Canadian federal police said Thursday they are investigating reports that China has set up illegal police stations in the North American nation and harassed Chinese expatriates.

Several local media, citing Spain-based human rights group Safeguard Defenders, reported this week that the police posts in a residential home, a single-storey commercial building and a convenience store in the Toronto area are among 54 worldwide.

China, however, denied accusations of illegal activity, saying the locations simply offer services - such as driver's license renewals - to Chinese nationals abroad.

In an email to AFP, the Royal Canadian Mounted Police said it was "investigating reports of criminal activity in relation to the so-called 'police' stations."

"The RCMP takes threats to the security of individuals living in Canada very seriously and is aware that foreign states may seek to intimidate or harm communities or individuals within Canada," it added.

The Netherlands has launched a similar probe.

According to Safeguard Defenders, the police stations have been used by Chinese police to carry out policing operations on foreign soil, and pressure Chinese nationals to return to China to face criminal charges.

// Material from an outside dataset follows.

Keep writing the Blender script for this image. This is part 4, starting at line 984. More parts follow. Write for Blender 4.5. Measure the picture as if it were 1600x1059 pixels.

In a September report, the NGO said the stations "serve a far more sinister and wholly illegal purpose" than Beijing has acknowledged, including tracking and pursuing targets.

It said a total 230,000 Chinese nationals were returned to China, mostly from countries in Asia, through these methods, which included "threats and harassment to family members back home or directly to the target abroad," between April 2021 and July 2022.

A recently unsealed indictment in the United States in a case of foreign interference against seven Chinese nationals described an example of a person accused of embezzlement and living in Canada who was in 2018 pressed into returning to China, and eventually went "despite initially not wanting to go back."

The Chinese government coordinated some of the US operation from Toronto, it is alleged in the court documents.

Canada's public broadcaster, meanwhile, said a journalist and rights activist who moved to Canada from China in 1989 claimed to have been repeatedly targeted by Chinese officials online.

"Now the Chinese police station (is) here, just a few kilometres from me, so I am asking myself, where else I can escape to," the activist, Sheng Xue, told CBC.

China's foreign ministry said the reports were "completely false". Spokeswoman Mao Ning added that its public security agencies "strictly abide by international law and fully respect the judicial sovereignty of other countries".

China's embassy in Ottawa said these offices are staffed by "local volunteers, and not Chinese police officers," who assist with eye exams for their driver's license renewal, for example.

"They are not involved in any criminal investigation or relevant activity," it said in a statement.